--- begin Available data ---

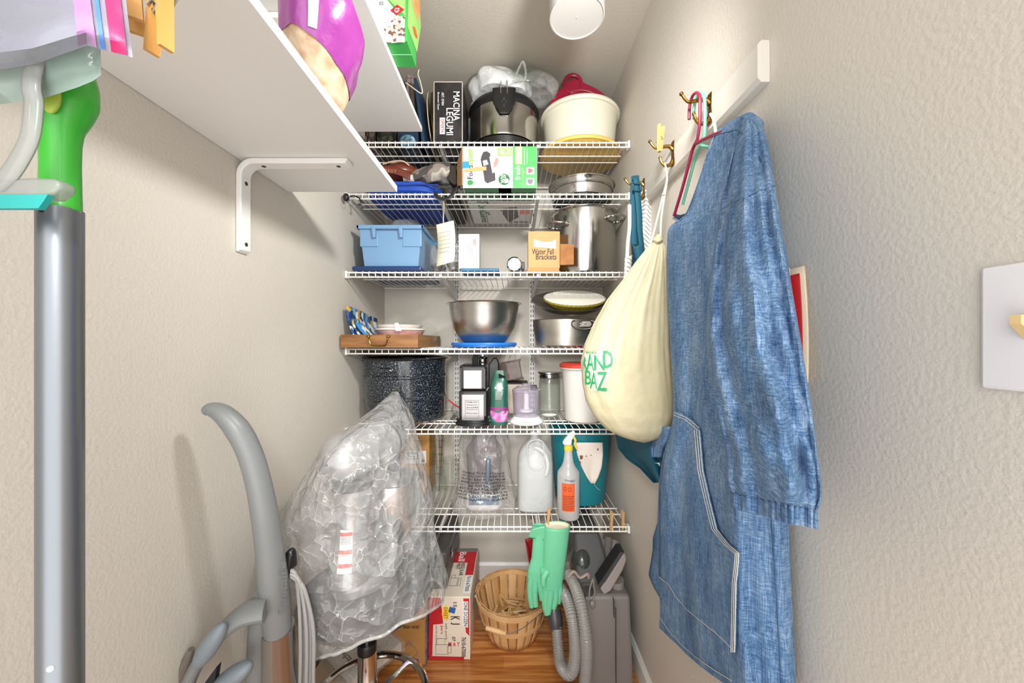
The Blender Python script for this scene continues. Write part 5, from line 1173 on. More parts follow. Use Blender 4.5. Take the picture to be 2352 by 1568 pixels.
ptext(t, 'grey_print', 'with lids and bands', Yj - 0.0004, 1001, 1435, 1004, 1480, -90)
def outline(parent, m, pts, r_=0.0008): return obj('line_print', MB().tube(pts, r_, 4), m, parent, smooth=False)
for (a, b, c, d) in ((1001, 1480, 1030, 1502), (1003, 1466, 1022, 1480), (1028, 1483, 1036, 1499)): outline(t, 'black_print', [P(x, y, Yj) for x, y in ((a, b), (c, b), (c, d), (a, d), (a, b))])
ptext(t, 'red_print', 'M A Y', Yj - 0.0004, 1030, 1474, 1056, 1484, 0); ptext(t, 'black_print', '07', Yj - 0.0004, 1038, 1462, 1046, 1472, -90)
# top of the carton
zt = jz + 0.0006
def tq(m, a0, a1, b0, b1, dz=0.0): return quad(t, m, [(a0, b0, zt + dz), (a1, b0, zt + dz), (a1, b1, zt + dz), (a0, b1, zt + dz)])
tq(RD, -0.30, -0.17, 1.69, 1.78); tq(RD, -0.205, -0.17, 1.60, 1.69); tq('grey_print', -0.27, -0.168, 1.781, 1.808); tq('white_print', -0.2, -0.172, 1.485, 1.60, 0.0002)
text(t, 'white_print', 'Ball', lambda a, b: Vector((-0.25 + 0.03 * b, 1.775 - 0.075 * a, zt + 0.0006)))
text(t, 'black_print', 'REGULAR', lambda a, b: Vector((-0.232 + 0.018 * b, 1.685 - 0.09 * a, zt + 0.0006))); text(t, 'black_print', 'PINT', lambda a, b: Vector((-0.252 + 0.017 * b, 1.685 - 0.045 * a, zt + 0.0006)))
text(t, 'black_print', '7610-67000', lambda a, b: Vector((-0.194 + 0.017 * b, 1.595 - 0.1 * a, zt + 0.0006)))
for (a, b, c, d) in ((-0.262, -0.232, 1.53, 1.58), (-0.262, -0.245, 1.58, 1.60), (-0.228, -0.218, 1.53, 1.58)): outline(t, 'black_print', [Vector(p) for p in ((a, c, zt), (b, c, zt), (b, d, zt), (a, d, zt), (a, c, zt))])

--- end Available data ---

Repeat the full listing above exactly, with no pictures in the copy.

The Blender Python script for this scene continues. Write part 5, from line 1173 on. More parts follow. Use Blender 4.5. Take the picture to be 2352 by 1568 pixels.
ptext(t, 'grey_print', 'with lids and bands', Yj - 0.0004, 1001, 1435, 1004, 1480, -90)
def outline(parent, m, pts, r_=0.0008): return obj('line_print', MB().tube(pts, r_, 4), m, parent, smooth=False)
for (a, b, c, d) in ((1001, 1480, 1030, 1502), (1003, 1466, 1022, 1480), (1028, 1483, 1036, 1499)): outline(t, 'black_print', [P(x, y, Yj) for x, y in ((a, b), (c, b), (c, d), (a, d), (a, b))])
ptext(t, 'red_print', 'M A Y', Yj - 0.0004, 1030, 1474, 1056, 1484, 0); ptext(t, 'black_print', '07', Yj - 0.0004, 1038, 1462, 1046, 1472, -90)
# top of the carton
zt = jz + 0.0006
def tq(m, a0, a1, b0, b1, dz=0.0): return quad(t, m, [(a0, b0, zt + dz), (a1, b0, zt + dz), (a1, b1, zt + dz), (a0, b1, zt + dz)])
tq(RD, -0.30, -0.17, 1.69, 1.78); tq(RD, -0.205, -0.17, 1.60, 1.69); tq('grey_print', -0.27, -0.168, 1.781, 1.808); tq('white_print', -0.2, -0.172, 1.485, 1.60, 0.0002)
text(t, 'white_print', 'Ball', lambda a, b: Vector((-0.25 + 0.03 * b, 1.775 - 0.075 * a, zt + 0.0006)))
text(t, 'black_print', 'REGULAR', lambda a, b: Vector((-0.232 + 0.018 * b, 1.685 - 0.09 * a, zt + 0.0006))); text(t, 'black_print', 'PINT', lambda a, b: Vector((-0.252 + 0.017 * b, 1.685 - 0.045 * a, zt + 0.0006)))
text(t, 'black_print', '7610-67000', lambda a, b: Vector((-0.194 + 0.017 * b, 1.595 - 0.1 * a, zt + 0.0006)))
for (a, b, c, d) in ((-0.262, -0.232, 1.53, 1.58), (-0.262, -0.245, 1.58, 1.60), (-0.228, -0.218, 1.53, 1.58)): outline(t, 'black_print', [Vector(p) for p in ((a, c, zt), (b, c, zt), (b, d, zt), (a, d, zt), (a, c, zt))])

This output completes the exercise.